Microcrystalline Wax

TL;DR. This ingredient is an occlusive emollient, structurant, viscosity builder, and binder used to give balms, sticks, mascaras, and ointments body, slip, water resistance, and payoff control.

What does Microcrystalline Wax do in a cosmetic formula?

This ingredient is an occlusive emollient, structurant, viscosity builder, and binder used to give balms, sticks, mascaras, and ointments body, slip, water resistance, and payoff control.

Is Microcrystalline Wax clean?

Clean-beauty frameworks often flag it because it is fossil-derived and depends on high-quality refining to manage residue concerns. Cosmetic grades are highly refined, chemically inert, and generally low-irritation on skin.

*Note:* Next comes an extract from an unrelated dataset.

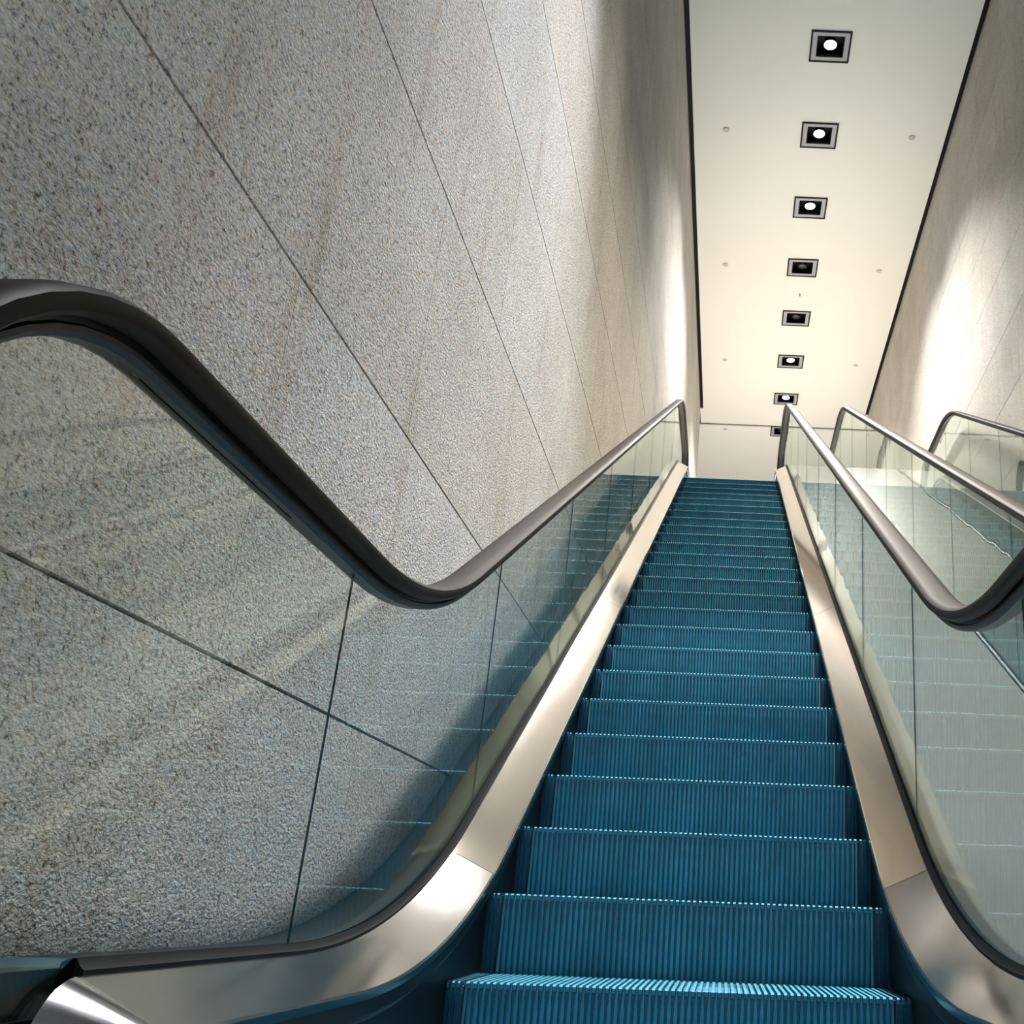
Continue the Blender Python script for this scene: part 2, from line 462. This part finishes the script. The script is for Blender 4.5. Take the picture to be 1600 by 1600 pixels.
# ---- one step, made once
SW, PITCHN = 0.58, 64
PX = 2*SW/PITCHN
def ry(z):               # riser curve: recedes a little towards its foot
    return 0.030*(abs(z)/0.25)**1.6
def riser_ribs(mb, x0, n, px, zb, mi, wmi):
    for i in range(n):
        xc = x0+(i+0.5)*px; w = px*0.27
        # pointed rib: wide from below, tapering to a point under the nose
        zs = [-0.004, -0.050, -0.11, -0.17, zb]; hw = [0.0008, w, w, w, w]; dp = 0.0075
        b = len(mb.v)
        for z, a in zip(zs, hw):
            y = ry(z)
            mb.v += [(xc-a, y-dp, z), (xc+a, y-dp, z), (xc+a*1.25, y, z), (xc-a*1.25, y, z)]
        for k in range(len(zs)-1):
            o = b+4*k
            for q in ((0, 1, 5, 4), (1, 2, 6, 5), (3, 0, 4, 7)):
                mb.f.append(tuple(o+t for t in q)); mb.mi.append(mi)
        mb.f.append((b+3, b+2, b+1, b)); mb.mi.append(mi)
def riser_skin(mb, x0, x1, zb, mi):
    zs = [-0.002, -0.05, -0.11, -0.17, zb]
    for k in range(len(zs)-1):
        mb.quad((x0, ry(zs[k]), zs[k]), (x1, ry(zs[k]), zs[k]), (x1, ry(zs[k+1]), zs[k+1]), (x0, ry(zs[k+1]), zs[k+1]), mi)
def tread_ribs(mb, x0, n, px, mi, wmi):
    for i in range(n+1):
        xc = x0+i*px; w = px*0.24
        b = len(mb.v)
        for (y, z) in ((-0.008, -0.014), (-0.008, -0.002), (-0.004, 0.002), (0.388, 0.002), (0.388, -0.014)):
            mb.v += [(xc-w, y, z), (xc+w, y, z)]
        for k in range(4):
            o = b+2*k; mb.f.append((o, o+1, o+3, o+2)); mb.mi.append(wmi if k < 2 else mi)
        mb.f.append((b, b+2, b+4, b+6, b+8)); mb.mi.append(mi)
        mb.f.append((b+9, b+7, b+5, b+3, b+1)); mb.mi.append(mi)
ZR = -0.235
mb = MB(); riser_skin(mb, -SW, SW, ZR, 1); riser_ribs(mb, -SW+0.006, PITCHN, (2*SW-0.012)/PITCHN, ZR, 0, 2)
mb.box(-SW-0.001, -SW+0.006, -0.006, 0.002, ZR+0.01, -0.003, 0); mb.box(SW-0.006, SW+0.001, -0.006, 0.002, ZR+0.01, -0.003, 0)
STEP_RISER = mb.mesh('step', [M['step'], M['groove'], M['worn']])
mb = MB(); mb.box(-SW, SW, 0.0, 0.395, -0.03, -0.011, 1); tread_ribs(mb, -SW+0.006, PITCHN, (2*SW-0.012)/PITCHN, 0, 2)
STEP_TREAD = mb.mesh('tread', [M['step'], M['groove'], M['worn']])
def side_mesh(s):
    x0, x1 = (SW+0.009, 0.6325) if s > 0 else (-0.6325, -SW-0.009)
    mb = MB(); riser_skin(mb, x0, x1, ZR, 1); n = 3; px = (x1-x0)/n
    riser_ribs(mb, x0, n, px, ZR, 0, 0)
    mb.box(x0, x1, 0.0, 0.395, -0.03, -0.011, 1); tread_ribs(mb, x0+px*0.3, n-1, px, 0, 2)
    return mb.mesh('side_strip', [M['step_side'], M['groove'], M['worn']])
STEP_SIDES = [side_mesh(-1), side_mesh(1)]
STEP_GAPS = []
for xa, xb in ((-SW-0.0088, -SW-0.001), (SW+0.001, SW+0.0088)):
    mb = MB(); mb.box(xa, xb, 0.010, 0.39, ZR, -0.006); STEP_GAPS.append(mb.mesh('dividing_groove', [M['joint']]))

def step_pos(k):
    if k <= -1: return 0.4*k, ZF+0.012
    if k <= 24: return 0.4*k, 0.4*TAN*k+0.0
    return 0.4*k, {25: 5.715, 26: 5.81, 27: ZU-0.012}[k]
def make_steps(root):
    first = None
    for k in range(-1, 28):
        y, z = step_pos(k)
        if first is None:
            st = obj('step', STEP_RISER, root)
            kids = [obj('tread', STEP_TREAD, st)]+[obj('side_strip', m, st) for m in STEP_SIDES]+[obj('dividing_groove', g, st) for g in STEP_GAPS]
            first = (st, kids)
        else:
            st = first[0].copy(); COL.objects.link(st); st.parent = root
            for c in first[1]:
                d = c.copy(); COL.objects.link(d); d.parent = st
        st.location = (0, y, z)

def comb(root, y0, y1, z):
    mb = MB(); mb.box(-0.632, 0.632, y0, y1, z-0.03, z+0.004)
    n = 64
    ye, sg = (y1, 1) if z < 1 else (y0, -1)
    for i in range(n):
        x = -SW+PX*(i+0.5)
        ya, yb = sorted((ye, ye+0.05*sg)); mb.box(x-0.004, x+0.004, ya, yb, z-0.01, z+0.002)
    build(mb, 'comb_plate', M['comb'], root)

e1 = thing('escalator', (0, 0, 0), 'near escalator with blue ribbed steps rising beside the rough grey stone wall', 'escalator', 'escalators')
balustrade(e1, -1, XL+0.002, M['outer'])
balustrade(e1, 1, 1.1424, M['outer'])
make_steps(e1)
comb(e1, -1.34, -0.86, ZF); comb(e1, 11.25, 11.58, ZU)
e2 = thing('escalator', (X2, 0, 0), 'far escalator seen through the glass, beside the right-hand stone wall', 'escalator', 'escalators')
balustrade(e2, -1, -(X2-1.1426), M['outer'])
balustrade(e2, 1, XR-X2-0.002, M['outer'])
make_steps(e2)
comb(e2, -1.34, -0.86, ZF); comb(e2, 11.25, 11.58, ZU)

# ------------------------------------------------------------------ ceiling downlights
LIT = {-6: 0, -5: 1, -4: 1, -3: 1, -2: 1, -1: 1, 0: 1, 1: 1, 2: 1, 3: 0, 4: 0, 5: 1, 6: 1, 7: 0}
LAMP_LABEL = {0: 'lit square downlight at the top of the picture, with the dimmer ceiling around it', 1: 'lit square downlight second from the top of the picture',
              2: 'lit square downlight just before the two unlit ones', 3: 'unlit square downlight nearer the camera of the two between lit ones',
              4: 'unlit square downlight farther from the camera of the two between lit ones', 5: 'lit square downlight just beyond the two unlit ones',
              6: 'lit square downlight glaring behind the top of the middle handrail', 7: 'unlit square downlight past the dark ceiling joint'}
frame = MB(); f0, f1, f2 = 0.285, 0.260, 0.194
def ring(mb, a, b, z0, z1, mi=0):
    mb.box(-a, a, -a, -b, z0, z1, mi); mb.box(-a, a, b, a, z0, z1, mi); mb.box(-a, -b, -b, b, z0, z1, mi); mb.box(b, a, -b, b, z0, z1, mi)
ring(frame, f0, f1, -0.016, -0.0005)
FRAME = frame.mesh('outer_frame', [M['black']])
mb = MB(); ring(mb, f1-0.001, f2, -0.008, 0.012); TRIM = mb.mesh('grey_trim', [M['lamp_grey']])
mb = MB(); ring(mb, f2-0.001, f2-0.012, -0.004, 0.14); mb.box(-f2, f2, -f2, f2, 0.14, 0.15); HOUSING = mb.mesh('recess', [M['black']])
mb = MB(); mb.lathe(0, 0, [(0.078, 0.10), (0.092, 0.055), (0.102, 0.025), (0.094, 0.022), (0.083, 0.045)], 28); CUP = mb.mesh('reflector_cup', [M['black']], True)
def lens(m):
    mb = MB(); mb.lathe(0, 0, [(0.082, 0.035), (0.078, 0.020), (0.054, 0.010), (0.018, 0.006)], 28); return mb.mesh('lens', [m], True)
LENS = {1: lens(M['lit']), 0: lens(M['unlit'])}
def beam(kind):
    p, c, b, col = BEAMS[kind]
    d = bpy.data.lights.new('downlight_beam', 'SPOT'); d.energy = p; d.spot_size = R(c); d.spot_blend = b
    d.shadow_soft_size = 0.09; d.color = col
    return d
BEAM = {k: beam(k) for k in BEAMS}
KIND = {-5: 'foot', -4: 'near', -3: 'low', -2: 'low', -1: 'low', 0: 'mid'}
for k in range(-6, 8):
    lab = LAMP_LABEL.get(k, 'square downlight in the ceiling above and behind the camera')
    t = thing('ceiling_downlight', (lamp_x(k), LAMP_Y0+LAMP_DY*k, H), lab, 'ceiling light', 'square downlights along the ceiling')
    obj('outer_frame', FRAME, t); obj('grey_trim', TRIM, t); hs = obj('recess', HOUSING, t); obj('reflector_cup', CUP, hs)
    obj('lens', LENS[LIT[k]], t)
    if LIT[k]:
        b = obj('beam', BEAM[KIND.get(k, 'hall')], t, (0, 0, -0.005))

# ------------------------------------------------------------------ small ceiling discs
mb = MB(); mb.lathe(0, 0, [(0.052, 0), (0.052, -0.012), (0.046, -0.018), (0.02, -0.020)], 20); DISC = mb.mesh('ceiling_disc', [M['disc']], True)
rows = {10.0: 'level with the second lit downlight', 13.65: 'level with the nearer unlit downlight', 17.3: 'level with the lit downlight past the unlit'}
for y, w in rows.items():
    for x, side in ((-0.315, 'left'), (2.595, 'right')):
        o = obj('sprinkler_cover', DISC); o.location = (x, y, H)
        tag(o, f'sprinkler cover on the {side} of the ceiling, {w}', 'sprinkler cover', 'sprinkler covers in the ceiling')
o = obj('sprinkler_cover', DISC); o.location = (-0.29, 20.85, H)
tag(o, 'small round sprinkler cover just past the dark ceiling joint', 'sprinkler cover', 'sprinkler covers in the ceiling')
mb = MB(); mb.lathe(0, 0, [(0.022, 0), (0.022, -0.02), (0.012, -0.035), (0.012, -0.05), (0.02, -0.052)], 14)
o = build(mb, 'fire_sprinkler', M['disc'], None, True, (1.16, 14.56, H))
tag(o, 'tiny sprinkler head between the two unlit downlights', 'sprinkler')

Is Microcrystalline Wax sustainable?

This material is derived from petroleum refining, so its feedstock is nonrenewable. It is not readily biodegradable and can persist in the environment compared with plant-derived lipids or esters.

Is Microcrystalline Wax COSMOS-approved?

It is not permitted in COSMOS-natural or COSMOS-organic formulas because it is a petrochemical-derived non-natural material. Its Green Chemistry fit is weak due to nonrenewable sourcing, limited biodegradability, and environmental persistence, despite good stability and low reactivity in formulas.

How does Microcrystalline Wax work chemically?

This material is a complex blend of saturated hydrocarbons, including branched, cyclic, and linear chains, which gives it a firm but flexible structure and a relatively high melting range. Typical use is about 1 to 10% for texture and viscosity control, higher in anhydrous sticks and balms, and it is pH-independent, oxidation-resistant, and best suited to oil-phase systems.